When deciding whether to grant a preliminary injunction, the court will take into account the potential harm to each party from granting or refusing the injunction. Y

ou might have to give security to compensate the defendant if your claim ultimately doesn’t succeed, particularly if your application is made without notice.

Bifurcation has been one of the most controversial issues in the discussions on the UPC procedural rules.

It is most likely to occur if an infringement claim is brought in a local or regional division and the defendant counterclaims for revocation.

The local or regional division may :

  • proceed with both claims, adding a technically qualified judge to the panel;
  • bifurcate the claims by proceeding with the action for infringement and referring the counterclaim for revocation to the central division; or
  • refer the entire case to the central division (if both parties agree).

Bifurcation has been controversial because of the potential for an ‘injunction gap’, where an injunction is granted by a local or regional division before the patent’s validity has been determined by the central division.

The drafters of the rules of procedure have tried to address this concern in several ways.

  • The local or regional division may stay the infringement proceedings pending the outcome of the revocation proceedings, and the local or regional division must stay the infringement proceedings if the patent is highly likely to be held invalid. If the infringement action isn’t stayed, the central division will try to accelerate the revocation claim so it’s heard before the oral hearing in the infringement claim.
  • The local or regional division may give its infringement decision subject to the patent being held valid by the central division.
  • The local or regional division must tell the central division the dates for the interim hearing and the final oral hearing in the infringement action (so that the central division can take those dates into account when setting the timetable for the revocation action).

It is unclear whether the judiciary will have much appetite for bifurcation and whether there will be any disparity among the local and regional courts in their approach.

Bifurcation may also occur where a revocation action is brought before the central division and a claim for infringement of the same patent between the same parties is brought later before a local or regional division.

A decision to bifurcate may be appealed within 15 days, with the leave of the Court of First Instance. A refusal to grant leave can be reviewed by the Court of Appeal on request.

Local and regional division panels will be composed of three legally qualified judges, including one judge who is not a national of the host member state(s).

In local or regional divisions in countries with less than 50 patent cases per year before the UPC starts, panels will include two non-national judges.

A technically qualified judge will be allocated to the panel of the local or regional division if the panel decides to hear a counterclaim for revocation. A party, or the panel, can then request that a technically qualified judge join the panel.

Central division panels will usually consist of two legally qualified judges from different member states and one technically qualified judge.

Court of Appeal panels will be composed of three legally qualified judges from different member states and two technically qualified judges.

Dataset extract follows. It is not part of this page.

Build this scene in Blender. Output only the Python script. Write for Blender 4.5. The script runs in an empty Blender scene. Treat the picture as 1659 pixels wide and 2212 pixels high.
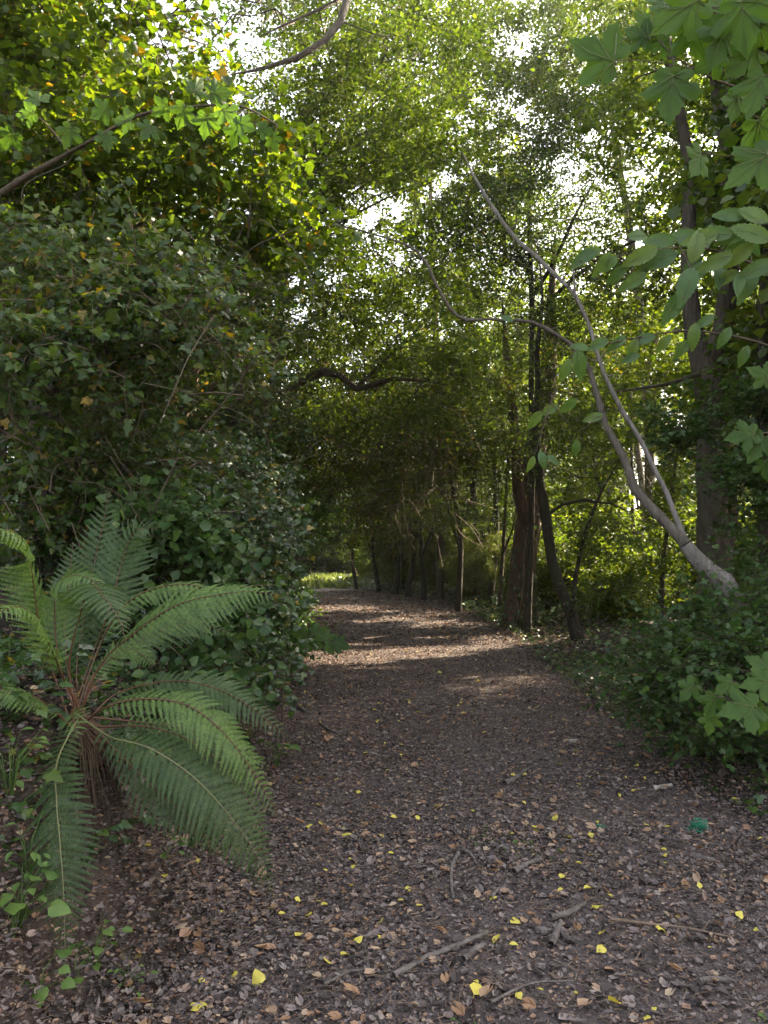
import bpy, math, random
import numpy as np
from mathutils import Vector, Matrix

S = bpy.context.scene
COL = S.collection
RNG = np.random.default_rng(11)
random.seed(11)

# ------------------------------------------------------------------ camera, sky, sun
F, CXP, CYP, HOR = 1671.0, 829.5, 1106.0, 1200.0      # lens in the photo's 1659x2212 view
PITCH = math.atan((HOR - CYP) / F)
CAMZ = 1.55
cam = bpy.data.cameras.new("camera"); camo = bpy.data.objects.new("camera", cam); COL.objects.link(camo)
camo.location = (0, 0, CAMZ); camo.rotation_euler = (math.radians(90) + PITCH, 0, 0)
cam.sensor_fit = 'VERTICAL'; cam.sensor_height = 24; cam.lens = 24 * F / 2212
cam.clip_start = 0.05; cam.clip_end = 2000
S.camera = camo

SUN_AZ, SUN_EL = math.radians(55), math.radians(36)    # sun to the right of the view, ahead
SUN = np.array([math.sin(SUN_AZ) * math.cos(SUN_EL), math.cos(SUN_AZ) * math.cos(SUN_EL), math.sin(SUN_EL)])
W = bpy.data.worlds.new("World"); S.world = W; W.use_nodes = True
nt = W.node_tree
sky = nt.nodes.new("ShaderNodeTexSky"); sky.sky_type = 'NISHITA'; sky.sun_disc = False
sky.sun_elevation = SUN_EL; sky.sun_rotation = SUN_AZ; sky.air_density = 1.0; sky.dust_density = 6.0; sky.ozone_density = 0.6
hz = nt.nodes.new("ShaderNodeHueSaturation"); hz.inputs["Saturation"].default_value = .45      # thin white overcast veil
nt.links.new(sky.outputs[0], hz.inputs["Color"]); nt.links.new(hz.outputs[0], nt.nodes["Background"].inputs[0]); nt.nodes["Background"].inputs[1].default_value = 0.15
sl = bpy.data.lights.new("sun", 'SUN'); sl.energy = 5.0; sl.angle = math.radians(0.5); sl.color = (1.0, 0.84, 0.60)
so = bpy.data.objects.new("sun", sl); COL.objects.link(so); so.location = (20, 30, 40)
so.rotation_euler = Vector(SUN).to_track_quat('Z', 'Y').to_euler()
S.view_settings.view_transform = 'Standard'; S.view_settings.look = 'None'
S.view_settings.gamma = 1.0; S.view_settings.exposure = 2.8; S.view_settings.use_curve_mapping = False
S.render.film_transparent = False
S.cycles.max_bounces = 7; S.cycles.diffuse_bounces = 4; S.cycles.glossy_bounces = 2
S.cycles.transmission_bounces = 5; S.cycles.transparent_max_bounces = 4
S.cycles.caustics_reflective = False; S.cycles.caustics_refractive = False
S.cycles.use_denoising = True

# ------------------------------------------------------------------ small maths
def P(px, py, d):
    "point of the place seen at photo position (px,py) at depth d along the path"
    a, b = (px - CXP) / F, (CYP - py) / F
    c, s = math.cos(PITCH), math.sin(PITCH)
    v = np.array([a, c - b * s, s + b * c])
    return np.array([0, 0, CAMZ]) + v * (d / v[1])
def sm(t):
    t = np.clip(t, 0, 1); return t * t * (3 - 2 * t)
_Y = [-30, 0, 2.5, 3.5, 5, 9, 12, 18, 26, 30, 35, 45, 120]
_L = [-.8, -.8, -.8, -.72, -.75, -1.12, -1.4, -1.8, -2.4, -2.9, -4.2, -9, -60]
_R = [1.9, 2.2, 2.4, 2.4, 2.2, 2.3, 2.4, 2.5, 2.3, 1.3, -1.0, -6, -55]
def xl(y): return np.interp(y, _Y, _L)
def xr(y): return np.interp(y, _Y, _R)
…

The UPC judges will be drawn from all member states. The judges are likely to include several experienced patent judges from those member states where there is currently a significant amount of patent litigation.

The court fees for the UPC will be, in part, based on the value of the litigation.

The Preparatory Committee has confirmed that infringement claims will cost €11,000 plus a value-based fee for all claims worth more than €500,000 (which starts at €2,500 and rises incrementally up to €325,000 for claims over €50 million).

Revocation claims will be subject to a fixed fee of €20,000 and counterclaims will cost no more than €20,000.

If your claim succeeds, you can recover your legal costs from the other side, subject to cost caps. Current indications from the Preparatory Committee are that recoverable costs will range from €50,000 (for disputes below €250,000 in value) to €3m (for claims valued at more than €50m).